Posted: February 2010
By: Admin
Comments: 0
Chilcot Inquiry
Simon Jenkins has rightly exposed Blair's Chilcot performance for the disgrace it was. But some detail would illustrate the conjuring trick he pulled off to all but the most vigilant of observers.
For example, when the Chilcot Inquiry questioned Blair on the matter concerning the 45 minutes (to launch a nuclear strike), he responded: "I didn't focus on it a great deal at the time, because it was mentioned by me once then, as I say, it was never actually mentioned again....."(longish pause....then very hurriedly) ".....by me". He then remarked that "in the light of .... the importance it subsequently took on, it would have been better to have corrected it". He goes on to flatter the Inquiry for having rightly and sensibly highlighted that it was a matter of judgment - which actually had been his emphasis not the Inquiry's.
Until his pause, he had lied; the subsequent "by me" turned it into the truth but made it nonsense. Dissected, this would suggest that he only needs to focus on things mentioned by him and the fact that the rest of the UK, indeed world, was talking about it need not attract his attention. He made the admission that he should have "corrected it" look an innocent oversight rather than dishonesty. And the flattery played on human nature, dissuading the Inquiry members from exposing his sophistry, assuming of course that they were sharp enough to spot it.

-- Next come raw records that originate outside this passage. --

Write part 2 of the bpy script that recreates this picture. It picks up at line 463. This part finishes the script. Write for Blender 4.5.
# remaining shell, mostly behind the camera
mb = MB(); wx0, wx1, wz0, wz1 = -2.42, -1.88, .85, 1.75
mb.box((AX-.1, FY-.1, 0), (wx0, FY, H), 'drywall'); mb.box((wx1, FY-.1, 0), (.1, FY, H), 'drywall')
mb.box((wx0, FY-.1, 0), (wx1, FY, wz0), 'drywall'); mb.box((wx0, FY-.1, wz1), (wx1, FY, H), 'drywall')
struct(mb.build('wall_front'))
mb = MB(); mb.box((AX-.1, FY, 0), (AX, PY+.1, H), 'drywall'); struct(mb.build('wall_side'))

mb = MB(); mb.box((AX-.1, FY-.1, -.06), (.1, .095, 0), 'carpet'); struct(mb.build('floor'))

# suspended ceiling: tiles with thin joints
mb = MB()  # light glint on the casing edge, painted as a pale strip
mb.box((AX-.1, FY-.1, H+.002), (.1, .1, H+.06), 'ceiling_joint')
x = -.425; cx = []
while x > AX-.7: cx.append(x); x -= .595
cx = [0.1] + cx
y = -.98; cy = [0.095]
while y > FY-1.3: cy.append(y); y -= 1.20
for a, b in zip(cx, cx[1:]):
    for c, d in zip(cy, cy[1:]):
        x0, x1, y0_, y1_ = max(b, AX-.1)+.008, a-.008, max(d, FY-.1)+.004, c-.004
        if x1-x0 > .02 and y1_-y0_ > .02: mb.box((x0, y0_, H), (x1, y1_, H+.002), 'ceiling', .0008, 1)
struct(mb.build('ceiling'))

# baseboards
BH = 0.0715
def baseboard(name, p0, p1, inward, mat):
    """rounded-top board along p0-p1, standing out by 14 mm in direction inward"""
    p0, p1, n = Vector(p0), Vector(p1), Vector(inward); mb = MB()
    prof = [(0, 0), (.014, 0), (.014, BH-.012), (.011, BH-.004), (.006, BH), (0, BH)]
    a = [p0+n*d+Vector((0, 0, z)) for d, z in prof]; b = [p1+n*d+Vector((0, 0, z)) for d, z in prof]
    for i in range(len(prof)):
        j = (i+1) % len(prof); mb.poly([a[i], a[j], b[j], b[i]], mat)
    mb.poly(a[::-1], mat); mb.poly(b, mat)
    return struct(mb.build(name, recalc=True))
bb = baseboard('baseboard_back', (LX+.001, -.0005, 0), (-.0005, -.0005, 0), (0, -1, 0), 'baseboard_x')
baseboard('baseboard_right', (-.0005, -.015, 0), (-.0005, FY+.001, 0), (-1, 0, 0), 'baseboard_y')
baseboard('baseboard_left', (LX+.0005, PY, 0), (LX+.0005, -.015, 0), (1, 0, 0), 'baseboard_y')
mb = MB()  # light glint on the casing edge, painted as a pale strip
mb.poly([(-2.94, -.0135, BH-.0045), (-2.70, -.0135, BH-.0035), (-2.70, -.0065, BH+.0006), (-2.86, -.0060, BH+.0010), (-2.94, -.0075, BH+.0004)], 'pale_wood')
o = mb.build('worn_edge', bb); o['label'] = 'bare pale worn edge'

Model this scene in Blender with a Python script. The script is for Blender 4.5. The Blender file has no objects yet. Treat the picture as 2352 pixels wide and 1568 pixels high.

Blair lies by omission and evasion not with blatant, crass porky pies. He is too intelligent and artful for that. His deceits have been exposed in the general but, unless I have missed it (and perhaps I have), the media does not dissect his amoral mendacity with surgical semantic precision. He is a very clever man indeed and he deserves to be the focused attention of Fleet Street’s finest.